WRITTEN REQUEST. Your answer should be a single number: the count of lines that hold the word "wide".

EXTRACTED INFORMATION.
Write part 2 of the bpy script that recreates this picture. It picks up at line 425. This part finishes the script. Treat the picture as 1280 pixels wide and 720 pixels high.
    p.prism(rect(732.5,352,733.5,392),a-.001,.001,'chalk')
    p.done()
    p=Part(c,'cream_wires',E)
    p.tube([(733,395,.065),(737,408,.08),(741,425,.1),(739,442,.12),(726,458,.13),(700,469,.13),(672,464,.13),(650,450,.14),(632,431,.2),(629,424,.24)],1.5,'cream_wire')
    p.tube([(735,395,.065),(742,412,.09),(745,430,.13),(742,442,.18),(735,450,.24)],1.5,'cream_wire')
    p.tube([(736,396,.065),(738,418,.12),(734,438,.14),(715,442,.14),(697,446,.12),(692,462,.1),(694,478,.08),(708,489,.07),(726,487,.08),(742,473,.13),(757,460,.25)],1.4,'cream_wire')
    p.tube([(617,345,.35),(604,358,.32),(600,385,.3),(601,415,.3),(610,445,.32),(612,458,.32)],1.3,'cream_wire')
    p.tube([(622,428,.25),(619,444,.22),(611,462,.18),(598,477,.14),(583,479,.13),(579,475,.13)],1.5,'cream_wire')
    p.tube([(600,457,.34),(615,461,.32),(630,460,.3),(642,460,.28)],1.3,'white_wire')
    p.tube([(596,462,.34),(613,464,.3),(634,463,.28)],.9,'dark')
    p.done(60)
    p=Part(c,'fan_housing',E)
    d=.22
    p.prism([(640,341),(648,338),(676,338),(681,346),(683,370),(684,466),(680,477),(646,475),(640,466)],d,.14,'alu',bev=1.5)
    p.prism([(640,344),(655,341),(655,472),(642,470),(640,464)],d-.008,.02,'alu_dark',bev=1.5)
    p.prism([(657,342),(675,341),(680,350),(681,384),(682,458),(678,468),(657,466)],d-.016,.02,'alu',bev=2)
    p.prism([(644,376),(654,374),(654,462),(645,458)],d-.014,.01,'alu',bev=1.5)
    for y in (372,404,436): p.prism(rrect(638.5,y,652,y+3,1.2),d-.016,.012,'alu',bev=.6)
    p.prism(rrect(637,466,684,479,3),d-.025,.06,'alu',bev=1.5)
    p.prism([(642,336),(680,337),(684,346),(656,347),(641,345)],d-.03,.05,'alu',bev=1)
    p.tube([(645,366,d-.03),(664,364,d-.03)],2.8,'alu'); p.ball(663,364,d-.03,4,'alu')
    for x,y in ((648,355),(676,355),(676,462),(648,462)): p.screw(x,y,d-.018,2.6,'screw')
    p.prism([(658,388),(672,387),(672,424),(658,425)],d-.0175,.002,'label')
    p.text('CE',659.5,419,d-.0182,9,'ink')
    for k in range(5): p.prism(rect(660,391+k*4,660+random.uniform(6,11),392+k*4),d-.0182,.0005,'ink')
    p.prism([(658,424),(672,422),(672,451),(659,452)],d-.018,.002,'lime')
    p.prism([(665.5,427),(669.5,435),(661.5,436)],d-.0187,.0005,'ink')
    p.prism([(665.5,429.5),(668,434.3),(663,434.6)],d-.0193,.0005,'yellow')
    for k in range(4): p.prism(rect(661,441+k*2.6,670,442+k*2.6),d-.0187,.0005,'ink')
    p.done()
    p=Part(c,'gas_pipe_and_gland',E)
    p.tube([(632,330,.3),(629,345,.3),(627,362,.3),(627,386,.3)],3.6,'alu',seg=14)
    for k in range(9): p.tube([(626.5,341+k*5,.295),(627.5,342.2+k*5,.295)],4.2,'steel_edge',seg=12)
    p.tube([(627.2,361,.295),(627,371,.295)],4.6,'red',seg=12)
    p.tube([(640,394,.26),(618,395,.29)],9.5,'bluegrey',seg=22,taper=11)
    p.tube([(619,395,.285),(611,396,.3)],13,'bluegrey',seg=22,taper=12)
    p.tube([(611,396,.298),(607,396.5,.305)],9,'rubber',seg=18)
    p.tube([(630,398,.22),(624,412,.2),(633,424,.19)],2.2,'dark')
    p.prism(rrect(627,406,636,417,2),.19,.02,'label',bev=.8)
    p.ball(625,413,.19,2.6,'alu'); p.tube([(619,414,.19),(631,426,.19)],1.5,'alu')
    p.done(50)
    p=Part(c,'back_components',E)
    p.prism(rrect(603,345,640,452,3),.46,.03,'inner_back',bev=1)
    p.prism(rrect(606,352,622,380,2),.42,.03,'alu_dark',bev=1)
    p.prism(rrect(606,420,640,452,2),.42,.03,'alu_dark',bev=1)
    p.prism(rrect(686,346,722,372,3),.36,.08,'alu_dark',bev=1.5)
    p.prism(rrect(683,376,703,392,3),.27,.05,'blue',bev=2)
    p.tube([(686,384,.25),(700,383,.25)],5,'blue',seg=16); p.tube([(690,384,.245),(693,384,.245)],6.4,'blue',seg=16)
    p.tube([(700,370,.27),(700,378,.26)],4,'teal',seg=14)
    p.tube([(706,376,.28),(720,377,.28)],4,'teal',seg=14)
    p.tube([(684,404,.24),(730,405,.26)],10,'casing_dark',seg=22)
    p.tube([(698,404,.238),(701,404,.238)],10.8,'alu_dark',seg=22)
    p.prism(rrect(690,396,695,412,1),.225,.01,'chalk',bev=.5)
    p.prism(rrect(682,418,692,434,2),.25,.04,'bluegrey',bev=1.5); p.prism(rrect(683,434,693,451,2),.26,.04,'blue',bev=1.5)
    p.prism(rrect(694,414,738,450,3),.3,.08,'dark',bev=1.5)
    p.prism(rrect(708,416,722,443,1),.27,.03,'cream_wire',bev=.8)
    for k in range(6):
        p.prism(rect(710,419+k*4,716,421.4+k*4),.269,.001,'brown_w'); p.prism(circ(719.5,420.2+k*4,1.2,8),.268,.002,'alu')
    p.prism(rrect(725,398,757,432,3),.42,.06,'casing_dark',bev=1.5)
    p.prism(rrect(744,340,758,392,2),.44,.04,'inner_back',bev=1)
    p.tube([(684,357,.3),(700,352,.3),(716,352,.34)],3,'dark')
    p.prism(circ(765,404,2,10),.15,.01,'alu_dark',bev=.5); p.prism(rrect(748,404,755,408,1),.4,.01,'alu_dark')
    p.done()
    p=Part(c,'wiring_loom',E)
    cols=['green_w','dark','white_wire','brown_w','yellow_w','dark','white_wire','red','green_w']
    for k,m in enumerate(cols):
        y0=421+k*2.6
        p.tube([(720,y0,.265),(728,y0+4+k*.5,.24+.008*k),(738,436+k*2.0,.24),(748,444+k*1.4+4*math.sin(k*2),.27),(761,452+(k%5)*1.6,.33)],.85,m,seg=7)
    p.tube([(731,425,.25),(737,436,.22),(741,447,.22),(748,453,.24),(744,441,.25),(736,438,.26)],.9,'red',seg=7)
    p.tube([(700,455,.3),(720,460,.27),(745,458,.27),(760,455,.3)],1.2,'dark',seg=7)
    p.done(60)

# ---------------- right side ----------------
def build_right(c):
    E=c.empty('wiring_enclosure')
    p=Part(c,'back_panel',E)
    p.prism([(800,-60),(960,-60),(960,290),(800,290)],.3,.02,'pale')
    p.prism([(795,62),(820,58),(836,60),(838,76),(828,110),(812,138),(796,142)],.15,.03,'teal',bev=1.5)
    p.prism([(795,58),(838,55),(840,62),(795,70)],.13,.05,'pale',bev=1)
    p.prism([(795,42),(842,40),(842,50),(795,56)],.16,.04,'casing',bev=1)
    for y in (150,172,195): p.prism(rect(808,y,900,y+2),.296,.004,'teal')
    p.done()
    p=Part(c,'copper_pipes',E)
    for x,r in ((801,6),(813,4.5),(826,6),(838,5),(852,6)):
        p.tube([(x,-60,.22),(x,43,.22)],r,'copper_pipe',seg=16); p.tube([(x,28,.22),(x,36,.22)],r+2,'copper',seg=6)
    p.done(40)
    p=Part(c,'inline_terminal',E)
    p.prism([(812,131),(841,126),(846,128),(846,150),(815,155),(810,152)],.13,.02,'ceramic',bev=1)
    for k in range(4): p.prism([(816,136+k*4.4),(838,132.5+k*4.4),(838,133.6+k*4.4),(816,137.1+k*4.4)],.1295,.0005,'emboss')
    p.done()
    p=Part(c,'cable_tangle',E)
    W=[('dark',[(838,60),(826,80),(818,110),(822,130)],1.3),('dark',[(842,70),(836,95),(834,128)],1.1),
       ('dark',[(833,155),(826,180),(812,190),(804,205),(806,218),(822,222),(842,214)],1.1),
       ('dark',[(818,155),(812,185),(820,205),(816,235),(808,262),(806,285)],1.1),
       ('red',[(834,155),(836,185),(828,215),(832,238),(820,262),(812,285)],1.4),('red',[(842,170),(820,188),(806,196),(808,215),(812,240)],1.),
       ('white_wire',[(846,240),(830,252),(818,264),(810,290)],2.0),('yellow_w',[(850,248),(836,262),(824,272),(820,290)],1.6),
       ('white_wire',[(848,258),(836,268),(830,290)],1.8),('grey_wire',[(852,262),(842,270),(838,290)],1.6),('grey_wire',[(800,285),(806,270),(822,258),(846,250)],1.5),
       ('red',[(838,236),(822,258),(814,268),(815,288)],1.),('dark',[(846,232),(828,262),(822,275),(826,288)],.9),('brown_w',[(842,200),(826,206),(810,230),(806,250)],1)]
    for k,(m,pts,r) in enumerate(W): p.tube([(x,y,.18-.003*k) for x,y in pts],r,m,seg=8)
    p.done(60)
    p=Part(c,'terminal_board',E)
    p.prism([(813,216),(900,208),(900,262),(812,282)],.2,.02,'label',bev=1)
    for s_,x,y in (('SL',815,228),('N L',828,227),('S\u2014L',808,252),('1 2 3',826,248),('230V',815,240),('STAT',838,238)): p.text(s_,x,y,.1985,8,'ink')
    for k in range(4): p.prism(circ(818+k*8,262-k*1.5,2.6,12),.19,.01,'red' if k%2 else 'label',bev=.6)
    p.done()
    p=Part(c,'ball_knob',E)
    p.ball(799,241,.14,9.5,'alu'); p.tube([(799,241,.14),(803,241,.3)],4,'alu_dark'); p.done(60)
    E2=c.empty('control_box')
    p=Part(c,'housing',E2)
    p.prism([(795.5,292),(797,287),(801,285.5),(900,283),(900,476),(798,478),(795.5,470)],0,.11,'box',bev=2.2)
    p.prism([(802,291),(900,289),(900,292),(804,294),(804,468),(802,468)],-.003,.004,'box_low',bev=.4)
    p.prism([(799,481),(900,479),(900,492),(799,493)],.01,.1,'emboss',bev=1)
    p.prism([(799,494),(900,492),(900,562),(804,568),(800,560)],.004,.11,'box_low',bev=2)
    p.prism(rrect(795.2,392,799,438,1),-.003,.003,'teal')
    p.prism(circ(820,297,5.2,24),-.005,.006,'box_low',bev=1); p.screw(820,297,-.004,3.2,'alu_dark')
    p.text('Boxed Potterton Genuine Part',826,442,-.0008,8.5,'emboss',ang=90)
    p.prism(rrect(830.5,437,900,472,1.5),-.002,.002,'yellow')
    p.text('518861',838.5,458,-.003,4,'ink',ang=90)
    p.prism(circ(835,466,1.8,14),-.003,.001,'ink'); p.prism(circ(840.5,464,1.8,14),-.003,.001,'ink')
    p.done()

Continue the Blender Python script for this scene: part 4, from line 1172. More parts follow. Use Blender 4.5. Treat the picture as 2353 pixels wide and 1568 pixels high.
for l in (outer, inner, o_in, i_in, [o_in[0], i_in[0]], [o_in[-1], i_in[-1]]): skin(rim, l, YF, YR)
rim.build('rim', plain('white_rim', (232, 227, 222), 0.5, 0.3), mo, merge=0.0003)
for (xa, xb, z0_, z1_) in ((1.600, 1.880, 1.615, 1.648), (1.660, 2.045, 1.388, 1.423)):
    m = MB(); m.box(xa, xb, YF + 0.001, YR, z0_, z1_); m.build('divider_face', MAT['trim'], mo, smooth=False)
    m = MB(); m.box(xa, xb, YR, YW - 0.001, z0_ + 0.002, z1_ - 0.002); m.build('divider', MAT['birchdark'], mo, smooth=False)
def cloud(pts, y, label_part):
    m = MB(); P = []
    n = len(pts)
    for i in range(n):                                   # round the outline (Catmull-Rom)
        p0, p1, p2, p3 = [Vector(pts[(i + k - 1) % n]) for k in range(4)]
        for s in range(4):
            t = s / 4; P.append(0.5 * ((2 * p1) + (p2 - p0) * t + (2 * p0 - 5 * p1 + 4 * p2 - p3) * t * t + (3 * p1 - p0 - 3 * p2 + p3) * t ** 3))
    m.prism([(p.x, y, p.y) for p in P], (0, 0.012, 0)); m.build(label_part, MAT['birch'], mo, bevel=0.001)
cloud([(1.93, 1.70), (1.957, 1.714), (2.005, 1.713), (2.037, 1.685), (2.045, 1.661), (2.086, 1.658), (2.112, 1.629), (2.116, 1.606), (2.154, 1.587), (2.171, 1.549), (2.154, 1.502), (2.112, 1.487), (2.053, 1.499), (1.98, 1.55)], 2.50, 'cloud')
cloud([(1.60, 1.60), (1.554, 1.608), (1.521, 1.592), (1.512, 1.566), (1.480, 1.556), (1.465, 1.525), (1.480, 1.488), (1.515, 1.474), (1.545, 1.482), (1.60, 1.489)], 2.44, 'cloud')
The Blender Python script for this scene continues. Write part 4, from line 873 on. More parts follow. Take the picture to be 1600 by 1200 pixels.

EXPECTED OUTPUT. 2